Surrounded by members of the international media in her flower-packed garden, Lessing was dismissive of the Nobel — calling the award process graceless and saying the prize “doesn’t mean anything artistically.”

Here are more reasons to love this lovely lady:

Sitting on the step outside her front door, the telephone ringing constantly behind her, the feisty 87-year-old issued a stern anti-war message and also described how she had once been told by an official that she would never win the Nobel Prize.
[...]
Lessing revealed how she was once approached by an official connected with the Nobel Prize at a formal reception in Sweden who told her she would never win the award.

“I hope their manners have changed,” she said, referring to the Nobel organizers.

“Can you imagine the scene? (With) my Swedish publisher at a very, very formal dinner … an official, he said, ‘I’ve come to tell you you will never win the Nobel Prize,’ and I hadn’t asked for it, you know,” she said.

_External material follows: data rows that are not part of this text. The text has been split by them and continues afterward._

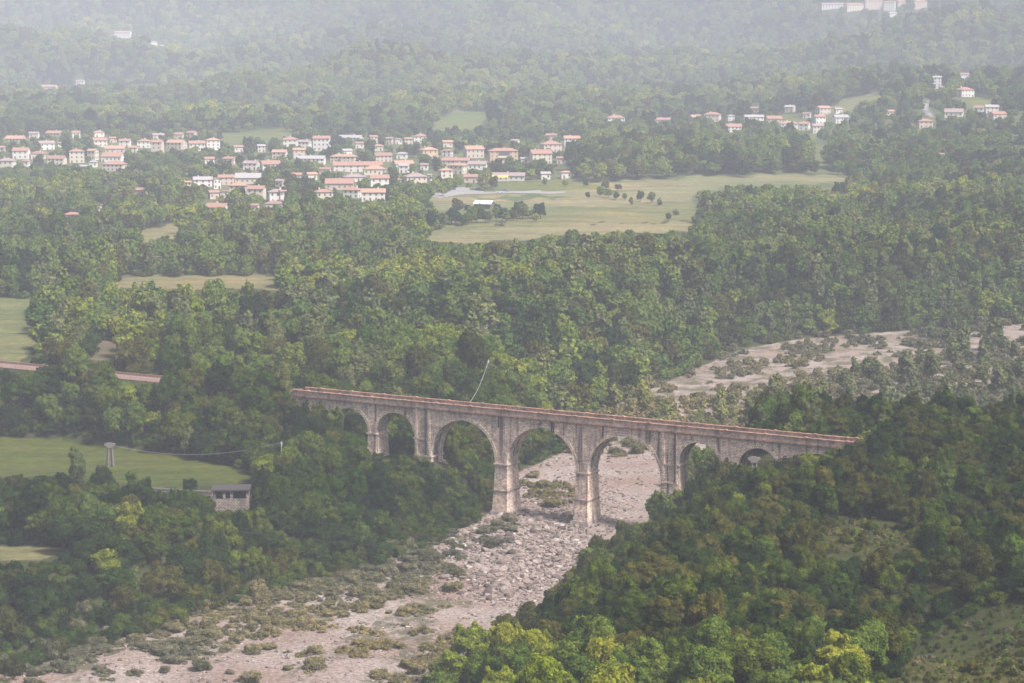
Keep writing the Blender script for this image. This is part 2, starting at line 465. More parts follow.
def stonemat(name, base, base2, brick=(.62, .30), stain=.75, streak=True, mortar=(.30, .26, .235)):
    m, nt, out = new_mat(name)
    p = nt.nodes.new('ShaderNodeBsdfPrincipled'); p.inputs['Roughness'].default_value = .92; p.inputs['Specular IOR Level'].default_value = .15
    tc = nt.nodes.new('ShaderNodeTexCoord').outputs['Object']
    mp = nt.nodes.new('ShaderNodeMapping')
    nt.links.new(tc, mp.inputs[0])
    mp.inputs['Rotation'].default_value = (math.pi / 2, 0, 0)
    # the courses run along the face: swap z into the texture's v
    sep = nt.nodes.new('ShaderNodeSeparateXYZ'); nt.links.new(tc, sep.inputs[0])
    cmb = nt.nodes.new('ShaderNodeCombineXYZ')
    add = nt.nodes.new('ShaderNodeMath'); add.operation = 'ADD'
    nt.links.new(sep.outputs[0], add.inputs[0]); nt.links.new(sep.outputs[1], add.inputs[1])
    nt.links.new(add.outputs[0], cmb.inputs[0]); nt.links.new(sep.outputs[2], cmb.inputs[1])
    bt = nt.nodes.new('ShaderNodeTexBrick')
    nt.links.new(cmb.outputs[0], bt.inputs['Vector'])
    bt.inputs['Scale'].default_value = 1.0
    bt.inputs['Brick Width'].default_value = brick[0] * 1.25; bt.inputs['Row Height'].default_value = brick[1] * 1.15
    bt.inputs['Mortar Size'].default_value = .05
    bt.inputs['Color1'].default_value = (*base, 1); bt.inputs['Color2'].default_value = (*base2, 1); bt.inputs['Mortar'].default_value = (*mortar, 1)
    bt.inputs['Bias'].default_value = -.1
    col = bt.outputs['Color']
    big = noise(nt, .22, 5, tc, .65)
    blot = noise(nt, 1.3, 3, tc, .7)
    col = mixc(nt, 1.0, col, ramp(nt, blot, [(.3, (.50, .48, .49)), (.5, (.95, .94, .93)), (.66, (1.28, 1.22, 1.16))]), 'MULTIPLY')
    col = mixc(nt, 1.0, col, ramp(nt, big, [(.32, (.60, .57, .60)), (.5, (.98, .97, .95)), (.66, (1.2, 1.14, 1.05))]), 'MULTIPLY')
    if streak:
        # run-off marks: narrow upright bands of dirt
        mp2 = nt.nodes.new('ShaderNodeMapping'); mp2.inputs['Scale'].default_value = (1.0, 1.0, .055)
        nt.links.new(tc, mp2.inputs[0])
        st = noise(nt, .75, 3, mp2.outputs[0], .55)
        sr = ramp(nt, st, [(.54, .0), (.66, 1.0)])
        mm = nt.nodes.new('ShaderNodeMath'); mm.operation = 'MULTIPLY'; mm.inputs[1].default_value = stain
        nt.links.new(sr, mm.inputs[0])
        col = mixc(nt, mm.outputs[0], col, (.075, .062, .070))
    nt.links.new(col, p.inputs['Base Color'])
    bp = nt.nodes.new('ShaderNodeBump'); bp.inputs['Strength'].default_value = .6; bp.inputs['Distance'].default_value = .08
    nt.links.new(blot, bp.inputs['Height']); nt.links.new(bp.outputs[0], p.inputs['Normal'])
    nt.links.new(p.outputs[0], out.inputs[0])
    M[name] = m
    return m


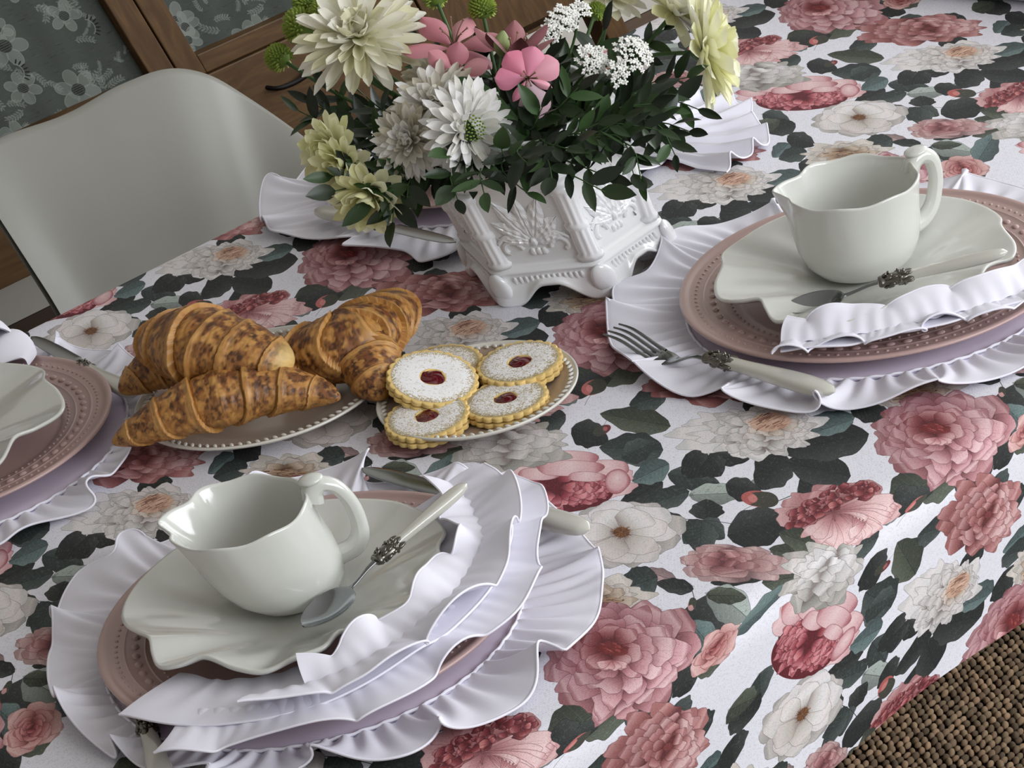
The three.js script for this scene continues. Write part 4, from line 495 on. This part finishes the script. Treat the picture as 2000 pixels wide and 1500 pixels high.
// ---------------------------------------------------------------- white relief flower pot
const POT = [0.209, TOP, -0.067], PSY = 1.28, PKX = -0.44, PKZ = 0.13;
{
  const t = thing('flower_pot', 'white glazed six-sided flower pot with moulded leaves, columns and footed base', 'flower pot', POT); t.scale.y = PSY;
  M.glaze = phys(new THREE.Color(.88, .88, .89), .2, { clearcoat: .6, clearcoatRoughness: .08 });
  const L = (g) => { const p = g.attributes.position; for (let i = 0; i < p.count; i++) { const y = p.getY(i); p.setY(i, y < .0405 ? y * .76 : .0308 + (y - .0405) * 1.095); } return lean(g, PKX, PKZ); };
  const th0 = 52 * PI / 180, hexK = (a) => { let q = ((a - th0) % (PI / 3) + PI / 3) % (PI / 3) - PI / 6; return cos(PI / 6) / cos(q); };          // 1 at the corners
  const soft = (a) => { const e = .06; return (hexK(a - e) + 2 * hexK(a) + hexK(a + e)) / 4 * 1.0; };
  const arch = (a) => { const q = abs(((a - th0) % (PI / 3) + PI / 3) % (PI / 3) - PI / 6) / (PI / 6); return .022 * (1 - smooth(.12, .74, q)); };
  const loops = [[.103, (a) => arch(a)], [.1065, (a) => arch(a)], [.1075, (a) => arch(a) + .003], [.105, (a) => max(.012, arch(a) + .006)], [.0985, .029], [.0965, .033], [.099, .0355], [.0985, .0385], [.092, .0405], [.0885, .044], [.0895, .060], [.0915, .080], [.0935, .100], [.0945, .106], [.1, .1085], [.1008, .1115], [.097, .114], [.096, .117], [.097, .128], [.1005, .133], [.1055, .136], [.107, .140], [.105, .143], [.1, .1425], [.094, .136], [.088, .110], [.082, .06], [.06, .05], [.001, .05]];
  const inner = [[.001, .042], [.09, .042], [.0945, .03], [.099, (a) => arch(a) + .006], [.1, (a) => arch(a) + .001]], all = [...inner, ...loops];
  part('pot_body', L(grid(216, all.length - 1, (u, v) => { const a = u * TAU, [R, h] = all[Math.round(v * (all.length - 1))], y = typeof h === 'function' ? h(a) : h, r = R * soft(a); return [r * cos(a), y, r * sin(a)]; }, { wrapU: true })), M.glaze, t);
  for (let k = 0; k < 6; k++) {                                   // a fluted column on every corner
    const a = th0 + k * PI / 3, prof = [[.0, .041], [.0125, .041], [.0125, .045], [.010, .047], [.0095, .066], [.0115, .068], [.0115, .0715], [.0095, .0735], [.0100, .096], [.0125, .099], [.0125, .104], [0, .105]];
    const g = grid(40, prof.length - 1, (u, v) => { const b = u * TAU, [r, y] = prof[Math.round(v * (prof.length - 1))], q = r * (r < .0111 ? 1 + .07 * sin(b * 10) : 1), R = lerp(.0835, .0885, (y - .041) / .064); return [R * cos(a) + q * cos(b), y, R * sin(a) + q * sin(b)]; }, { wrapU: true });
    part('column', L(g), M.glaze, t);
    const foot = new THREE.SphereGeometry(1, 14, 10).scale(.0065, .0185, .0125).rotateY(-a).translate(.0975 * cos(a), .0190, .0975 * sin(a)); part('foot_scroll', L(foot), M.glaze, t);
  }
  const leafG = (len, w, lift) => grid(10, 10, (u, v) => { const s = u * 2 - 1, h = w * pow(sin(PI * pow(clamp(v, .001, .999), .8)), .8); return [s * h + .0007 * sin(v * 40) * s, v * len, lift * (.35 + .65 * sin(PI * v)) * (1 - .75 * s * s) + .0006 * sin(v * 34 + abs(s) * 4) - .0012 * (abs(s) < .15 ? 1 : 0)]; });
  for (let k = 0; k < 6; k++) {                                   // leaf spray, scrolls and seed dots on each panel
    const a = th0 + (k + .5) * PI / 3, R0 = (y) => lerp(.0888, .0942, (y - .044) / .06) * cos(PI / 6), list = [], r = rng(300 + k);
    const place = (g) => { const p = g.attributes.position; for (let i = 0; i < p.count; i++) { const x = p.getX(i), y = p.getY(i), z = p.getZ(i), R = R0(y) + z - .0008; p.setXYZ(i, R * cos(a) + x * sin(a), y, R * sin(a) - x * cos(a)); } g.computeVertexNormals(); list.push(g); };
    for (const [ang, LL, w] of [[0, .040, .0075], [.52, .042, .0085], [-.52, .042, .0085], [1.0, .036, .0075], [-1.0, .036, .0075], [1.4, .032, .0055], [-1.4, .032, .0055]]) place(leafG(LL, w, .0045).rotateZ(-ang).translate(0, .060, 0));
    for (const s of [-1, 1]) { place(tube([...Array(16).keys()].map((q) => { const b = q / 15 * 4.1; return [s * (.0235 - (.0105 - .0016 * b) * cos(b)), .0545 + (.0105 - .0018 * b) * sin(b) * .9, .001]; }), .0021, { seg: 40, rad: 7 })); place(tube([[s * .004, .061, .001], [s * .013, .0655, .0015], [s * .024, .0665, .0015], [s * .033, .061, .001]], .0016, { seg: 20, rad: 6 })); }
    for (let q = 0; q < 3; q++) place(new THREE.SphereGeometry(.0032, 10, 7).translate((q - 1) * .0052, .0515, .0)); place(new THREE.SphereGeometry(.0036, 10, 8).translate(0, .0605, .0015));
    for (let q = 0; q < 44; q++) { const x = (r() - .5) * .064, y = .072 + .03 * r(); if (abs(x) < (y - .062) * .55) continue; place(new THREE.SphereGeometry(.0007, 5, 4).scale(1.3, .8, 1).translate(x, y, .0004)); }
    for (let q = 0; q < 13; q++) { const x = (q - 6) * .0052, yy = .0275; const g = new THREE.SphereGeometry(1, 8, 6).scale(.0021, .0052, .0018).translate(x, 0, 0), p = g.attributes.position; for (let i = 0; i < p.count; i++) { const X = p.getX(i), Y = p.getY(i) + yy, Rr = .0995 * cos(PI / 6) + p.getZ(i) - .0004; p.setXYZ(i, Rr * cos(a) + X * sin(a), Y, Rr * sin(a) - X * cos(a)); } g.computeVertexNormals(); list.push(g); }
    for (let q = 0; q < 26; q++) { const x = (q - 12.5) * .0034, g = new THREE.SphereGeometry(1, 6, 5).scale(.0013, .0022, .0014).translate(x, .1225, .0965 * cos(PI / 6)), p = g.attributes.position; for (let i = 0; i < p.count; i++) { const X = p.getX(i), Rr = p.getZ(i); p.setXYZ(i, Rr * cos(a) + X * sin(a), p.getY(i), Rr * sin(a) - X * cos(a)); } list.push(g); }
    part('panel_relief', L(merge(list)), M.glaze, t, 'raised leaf spray and scrolls');
  }
  part('floral_foam', L(new THREE.CylinderGeometry(.078, .076, .07, 24).translate(0, .092, 0)), std('#1f2a1a', 1), t, 'dark green flower foam');
}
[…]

“Can you imagine the cheek? What am I to say? ‘Oh dear, I’m so sorry, why don’t you like me?’”
[...]
Lessing had a warning for younger Europeans who had not lived through war and a message for political leaders today who started conflicts.

“I hope (something) can change the minds of people who govern us, anything that will prevent any war anywhere, because we know what it’s like and you people do not know what it’s like.”

She sent the manuscript of “Alfred and Emily” to her agent recently, and he described the last 200 pages as “unbearably painful”. “Good. Let them be unbearably painful, so people know a bit what war can really be like.”

And she is, of course, also going to have the last word. So I express my undying admiration of more time, and step back:

Lessing said that “some very good people” had refused Nobel Prizes in the past. When asked if she might do the same, she quipped: “I hadn’t thought about it. Do you think I should refuse it? I’ll go and think about it very seriously now. OK?”